Which is how nobody ever intends to say the truth. Bolaño: “Literature isn’t innocent. I’ve known that since I was fifteen.” Not for “stridentists,” not for the faux-rapturists of the almighty hinterlands waiting for a grander insobriety to come down and sop them up, not for hooplaists manufacturing excitement out of commonplace regrets, not for Cageans ringing furtive little immeasurable nothings (“Measurements . . . measure measuring means”), not for new amplifiers rigging feedback into every word, not for dime-a-dozen keyboardists with spongiform dicks rigged to “control-C / control V” bounce patterns, making big jujube out of computerese. Not the “Indiscriminatists.” Unh-unh.

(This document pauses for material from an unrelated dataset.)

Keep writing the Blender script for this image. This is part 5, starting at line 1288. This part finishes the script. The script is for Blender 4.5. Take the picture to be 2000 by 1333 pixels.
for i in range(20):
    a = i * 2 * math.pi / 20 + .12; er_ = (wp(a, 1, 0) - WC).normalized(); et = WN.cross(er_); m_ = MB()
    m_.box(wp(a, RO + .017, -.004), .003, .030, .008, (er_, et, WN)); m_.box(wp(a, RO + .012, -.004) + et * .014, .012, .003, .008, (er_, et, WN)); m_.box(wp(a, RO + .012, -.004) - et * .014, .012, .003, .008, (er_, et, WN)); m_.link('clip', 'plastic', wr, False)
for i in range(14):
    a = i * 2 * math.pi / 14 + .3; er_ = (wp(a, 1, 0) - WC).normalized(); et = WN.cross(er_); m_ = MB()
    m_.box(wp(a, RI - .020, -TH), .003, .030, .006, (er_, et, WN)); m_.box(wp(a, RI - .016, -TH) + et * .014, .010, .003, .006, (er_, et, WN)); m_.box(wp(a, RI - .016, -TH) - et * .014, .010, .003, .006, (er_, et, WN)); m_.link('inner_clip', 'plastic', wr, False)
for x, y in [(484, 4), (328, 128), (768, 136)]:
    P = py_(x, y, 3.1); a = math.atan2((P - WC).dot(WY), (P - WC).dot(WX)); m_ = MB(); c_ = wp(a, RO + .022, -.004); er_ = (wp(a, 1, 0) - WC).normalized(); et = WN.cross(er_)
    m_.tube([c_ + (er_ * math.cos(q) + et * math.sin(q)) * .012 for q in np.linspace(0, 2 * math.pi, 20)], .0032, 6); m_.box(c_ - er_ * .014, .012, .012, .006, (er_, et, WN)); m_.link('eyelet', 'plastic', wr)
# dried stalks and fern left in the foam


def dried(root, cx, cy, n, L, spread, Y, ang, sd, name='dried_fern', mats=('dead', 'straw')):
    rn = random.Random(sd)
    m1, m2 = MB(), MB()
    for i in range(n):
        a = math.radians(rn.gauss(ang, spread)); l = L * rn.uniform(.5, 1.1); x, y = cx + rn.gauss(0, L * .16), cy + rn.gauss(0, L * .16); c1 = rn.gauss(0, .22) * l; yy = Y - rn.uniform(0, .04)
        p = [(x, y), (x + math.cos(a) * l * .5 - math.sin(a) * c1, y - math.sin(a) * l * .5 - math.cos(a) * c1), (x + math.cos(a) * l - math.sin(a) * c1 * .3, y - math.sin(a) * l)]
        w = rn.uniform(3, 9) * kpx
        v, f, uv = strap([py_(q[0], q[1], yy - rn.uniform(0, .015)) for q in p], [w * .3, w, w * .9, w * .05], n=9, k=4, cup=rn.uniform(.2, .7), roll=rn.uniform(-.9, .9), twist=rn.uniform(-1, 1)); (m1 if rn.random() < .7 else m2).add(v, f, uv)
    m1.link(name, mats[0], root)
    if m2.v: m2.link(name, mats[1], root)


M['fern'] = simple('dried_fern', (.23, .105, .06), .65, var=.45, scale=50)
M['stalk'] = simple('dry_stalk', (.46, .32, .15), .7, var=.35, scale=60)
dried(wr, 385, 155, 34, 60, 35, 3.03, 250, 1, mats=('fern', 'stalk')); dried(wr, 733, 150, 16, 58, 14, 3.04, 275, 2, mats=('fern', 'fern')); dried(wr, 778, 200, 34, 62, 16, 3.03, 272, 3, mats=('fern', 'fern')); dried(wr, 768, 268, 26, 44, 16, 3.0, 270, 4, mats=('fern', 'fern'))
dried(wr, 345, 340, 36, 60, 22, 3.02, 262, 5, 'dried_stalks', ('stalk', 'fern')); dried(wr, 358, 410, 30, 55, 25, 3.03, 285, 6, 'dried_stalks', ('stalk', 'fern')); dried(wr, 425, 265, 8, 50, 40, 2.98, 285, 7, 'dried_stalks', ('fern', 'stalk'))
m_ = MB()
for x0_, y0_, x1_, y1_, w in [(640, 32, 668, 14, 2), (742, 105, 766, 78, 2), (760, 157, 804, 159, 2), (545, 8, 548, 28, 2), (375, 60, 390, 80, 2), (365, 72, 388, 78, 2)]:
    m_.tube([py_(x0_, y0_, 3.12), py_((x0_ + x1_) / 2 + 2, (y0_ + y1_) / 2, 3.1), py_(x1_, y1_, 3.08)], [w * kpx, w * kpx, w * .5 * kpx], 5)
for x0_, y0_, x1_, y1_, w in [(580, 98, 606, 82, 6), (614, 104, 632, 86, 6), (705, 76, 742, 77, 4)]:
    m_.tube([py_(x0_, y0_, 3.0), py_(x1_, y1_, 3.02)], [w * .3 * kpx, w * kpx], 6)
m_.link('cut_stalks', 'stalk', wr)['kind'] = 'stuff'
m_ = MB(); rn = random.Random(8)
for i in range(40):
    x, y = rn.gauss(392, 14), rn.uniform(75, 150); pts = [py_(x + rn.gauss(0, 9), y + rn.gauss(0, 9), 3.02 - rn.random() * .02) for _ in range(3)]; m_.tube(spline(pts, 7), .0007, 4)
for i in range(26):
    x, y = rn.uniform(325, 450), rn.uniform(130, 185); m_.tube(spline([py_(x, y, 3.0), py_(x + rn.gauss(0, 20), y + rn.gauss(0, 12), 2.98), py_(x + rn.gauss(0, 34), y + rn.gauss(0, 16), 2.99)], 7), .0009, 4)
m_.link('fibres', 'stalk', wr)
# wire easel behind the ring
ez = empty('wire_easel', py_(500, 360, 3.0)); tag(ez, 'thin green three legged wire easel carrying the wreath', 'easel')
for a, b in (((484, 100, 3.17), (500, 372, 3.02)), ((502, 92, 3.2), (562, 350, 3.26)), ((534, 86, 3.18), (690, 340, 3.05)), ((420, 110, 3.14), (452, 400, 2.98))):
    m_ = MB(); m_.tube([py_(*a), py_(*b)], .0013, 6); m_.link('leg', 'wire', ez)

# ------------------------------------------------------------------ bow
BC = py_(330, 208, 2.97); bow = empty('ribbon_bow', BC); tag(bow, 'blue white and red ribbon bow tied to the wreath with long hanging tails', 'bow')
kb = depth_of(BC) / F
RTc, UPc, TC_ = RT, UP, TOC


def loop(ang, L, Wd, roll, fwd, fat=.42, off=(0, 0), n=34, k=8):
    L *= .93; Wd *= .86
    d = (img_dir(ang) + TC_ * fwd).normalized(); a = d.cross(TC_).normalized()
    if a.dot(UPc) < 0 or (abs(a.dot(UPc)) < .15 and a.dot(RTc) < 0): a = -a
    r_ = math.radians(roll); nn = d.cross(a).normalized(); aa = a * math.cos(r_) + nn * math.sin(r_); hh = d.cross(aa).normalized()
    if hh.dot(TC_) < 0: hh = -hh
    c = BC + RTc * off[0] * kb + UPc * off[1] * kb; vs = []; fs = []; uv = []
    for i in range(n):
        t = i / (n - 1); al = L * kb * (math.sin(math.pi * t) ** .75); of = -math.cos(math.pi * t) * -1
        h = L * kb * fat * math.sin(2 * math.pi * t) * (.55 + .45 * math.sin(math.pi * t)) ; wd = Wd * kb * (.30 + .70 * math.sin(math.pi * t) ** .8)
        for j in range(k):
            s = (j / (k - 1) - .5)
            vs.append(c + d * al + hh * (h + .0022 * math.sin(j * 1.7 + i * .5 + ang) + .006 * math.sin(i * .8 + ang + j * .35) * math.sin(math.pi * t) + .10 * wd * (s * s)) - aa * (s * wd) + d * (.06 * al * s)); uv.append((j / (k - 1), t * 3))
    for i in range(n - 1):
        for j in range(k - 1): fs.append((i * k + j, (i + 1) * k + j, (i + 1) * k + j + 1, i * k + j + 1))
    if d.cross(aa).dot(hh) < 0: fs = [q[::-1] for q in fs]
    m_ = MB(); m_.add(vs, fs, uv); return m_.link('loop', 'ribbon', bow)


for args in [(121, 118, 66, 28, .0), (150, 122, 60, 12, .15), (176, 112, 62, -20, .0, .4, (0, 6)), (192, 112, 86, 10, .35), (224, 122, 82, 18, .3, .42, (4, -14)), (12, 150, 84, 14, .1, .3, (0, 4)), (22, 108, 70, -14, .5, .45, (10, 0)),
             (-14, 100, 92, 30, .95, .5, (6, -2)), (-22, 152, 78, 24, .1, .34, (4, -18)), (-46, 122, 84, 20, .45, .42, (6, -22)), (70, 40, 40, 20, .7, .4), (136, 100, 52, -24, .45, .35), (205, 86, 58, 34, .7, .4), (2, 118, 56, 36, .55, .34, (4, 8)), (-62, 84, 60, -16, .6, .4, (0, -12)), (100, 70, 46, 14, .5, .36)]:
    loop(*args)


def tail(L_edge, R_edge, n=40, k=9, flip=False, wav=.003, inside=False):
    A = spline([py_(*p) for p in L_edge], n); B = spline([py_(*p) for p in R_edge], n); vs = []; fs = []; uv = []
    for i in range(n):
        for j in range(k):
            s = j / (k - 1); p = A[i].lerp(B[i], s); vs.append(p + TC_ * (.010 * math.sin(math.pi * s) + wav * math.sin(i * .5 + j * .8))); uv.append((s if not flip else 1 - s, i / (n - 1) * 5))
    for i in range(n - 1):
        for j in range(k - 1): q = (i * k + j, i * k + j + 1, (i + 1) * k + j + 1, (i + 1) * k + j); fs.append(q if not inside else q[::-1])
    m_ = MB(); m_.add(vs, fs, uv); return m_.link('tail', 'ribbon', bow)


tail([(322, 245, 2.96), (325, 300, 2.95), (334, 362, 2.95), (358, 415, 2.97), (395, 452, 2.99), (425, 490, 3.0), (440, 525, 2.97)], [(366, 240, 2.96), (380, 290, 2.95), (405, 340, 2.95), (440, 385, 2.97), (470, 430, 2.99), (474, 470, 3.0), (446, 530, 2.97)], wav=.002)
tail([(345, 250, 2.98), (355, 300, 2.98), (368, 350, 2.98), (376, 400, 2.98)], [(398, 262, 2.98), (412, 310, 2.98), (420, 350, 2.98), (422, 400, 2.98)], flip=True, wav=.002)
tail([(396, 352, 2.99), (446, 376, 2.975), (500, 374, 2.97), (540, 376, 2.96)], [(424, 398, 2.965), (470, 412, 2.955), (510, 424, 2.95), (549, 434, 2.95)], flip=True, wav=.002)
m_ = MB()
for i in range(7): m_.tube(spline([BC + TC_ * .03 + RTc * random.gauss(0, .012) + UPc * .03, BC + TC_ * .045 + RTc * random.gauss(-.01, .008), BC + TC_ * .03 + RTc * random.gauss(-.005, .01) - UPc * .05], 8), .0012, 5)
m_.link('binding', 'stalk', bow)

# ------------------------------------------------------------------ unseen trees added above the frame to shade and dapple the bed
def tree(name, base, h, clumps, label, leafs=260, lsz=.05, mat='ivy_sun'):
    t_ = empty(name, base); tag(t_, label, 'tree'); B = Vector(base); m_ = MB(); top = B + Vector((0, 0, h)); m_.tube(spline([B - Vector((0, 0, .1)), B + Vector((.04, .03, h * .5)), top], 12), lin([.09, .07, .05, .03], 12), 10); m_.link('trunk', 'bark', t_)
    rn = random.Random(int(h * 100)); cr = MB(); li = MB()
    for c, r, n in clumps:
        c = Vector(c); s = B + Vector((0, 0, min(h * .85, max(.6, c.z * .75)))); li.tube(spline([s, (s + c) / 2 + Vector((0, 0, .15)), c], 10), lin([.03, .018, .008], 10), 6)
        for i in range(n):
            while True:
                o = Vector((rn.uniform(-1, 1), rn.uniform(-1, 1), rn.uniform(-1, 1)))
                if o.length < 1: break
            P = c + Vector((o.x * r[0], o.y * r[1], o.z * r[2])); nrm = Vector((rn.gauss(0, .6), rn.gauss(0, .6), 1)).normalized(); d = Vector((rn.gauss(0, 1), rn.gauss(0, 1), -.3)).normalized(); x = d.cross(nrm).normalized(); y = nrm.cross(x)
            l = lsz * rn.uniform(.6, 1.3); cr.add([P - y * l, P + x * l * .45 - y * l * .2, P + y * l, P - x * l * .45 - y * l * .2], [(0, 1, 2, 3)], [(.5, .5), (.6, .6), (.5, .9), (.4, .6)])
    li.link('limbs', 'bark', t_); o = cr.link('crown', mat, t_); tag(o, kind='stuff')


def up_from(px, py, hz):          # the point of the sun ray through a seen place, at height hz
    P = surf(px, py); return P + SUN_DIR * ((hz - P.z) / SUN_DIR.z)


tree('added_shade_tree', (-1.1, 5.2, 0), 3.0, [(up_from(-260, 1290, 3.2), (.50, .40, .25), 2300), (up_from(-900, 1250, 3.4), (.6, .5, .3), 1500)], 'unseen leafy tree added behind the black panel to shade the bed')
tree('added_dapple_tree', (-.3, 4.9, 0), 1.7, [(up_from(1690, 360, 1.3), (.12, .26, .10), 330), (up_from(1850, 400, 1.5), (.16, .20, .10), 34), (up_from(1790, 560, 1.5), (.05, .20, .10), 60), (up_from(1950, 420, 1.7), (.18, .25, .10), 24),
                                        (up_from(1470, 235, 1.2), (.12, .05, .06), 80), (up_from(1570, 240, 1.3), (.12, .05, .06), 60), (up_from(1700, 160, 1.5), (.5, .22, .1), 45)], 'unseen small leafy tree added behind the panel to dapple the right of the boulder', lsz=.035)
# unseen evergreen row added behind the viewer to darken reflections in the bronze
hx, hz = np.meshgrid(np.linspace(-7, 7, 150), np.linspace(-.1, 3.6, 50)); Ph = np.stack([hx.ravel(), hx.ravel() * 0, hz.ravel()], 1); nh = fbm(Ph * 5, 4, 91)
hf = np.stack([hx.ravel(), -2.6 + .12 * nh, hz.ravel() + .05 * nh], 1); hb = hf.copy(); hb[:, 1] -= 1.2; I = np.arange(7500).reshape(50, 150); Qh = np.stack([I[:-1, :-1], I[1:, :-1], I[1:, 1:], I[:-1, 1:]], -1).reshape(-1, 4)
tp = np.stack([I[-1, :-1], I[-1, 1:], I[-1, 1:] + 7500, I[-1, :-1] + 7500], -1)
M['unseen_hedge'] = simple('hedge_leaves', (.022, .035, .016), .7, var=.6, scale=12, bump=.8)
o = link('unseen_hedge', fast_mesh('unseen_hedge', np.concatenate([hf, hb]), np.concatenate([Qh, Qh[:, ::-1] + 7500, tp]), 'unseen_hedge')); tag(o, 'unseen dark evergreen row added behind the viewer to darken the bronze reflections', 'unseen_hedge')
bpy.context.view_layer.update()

Noted with a gulp: a list somewhere of Michael Ondaatje’s prefer’d novelists, or novels—so struck I was I didn’t finick out the particulars—wherein he puts up the ground rule that he’s not including Faulkner, García Marguez, or Willa Cather—as they’d “go without saying.” Looks like I’d better hie off to Red Cloud and see’s if I find a copy of O Pioneers! or My Ántonia. (Recalling now how, during a stint of employ in the Cornell University Press warehouse, a sun-clobber’d Quonset hut up off Dryden Road, the pig farmers I work’d with—one telling me how he’d had to put a whole arm up a sow, “help the little piglets out”—call’d her Willa Catheter: “We need a copy of that Willa Catheter book.”) Ondaatje, whose earlier novels—In the Skin of the Lion, particularly, not even counting in the novel “pile” the Buddy Bolden-derived Coming Through Slaughter or the terrific memoir, Running in the Family—I find outdo the later, ’s got a new one coming down the pike.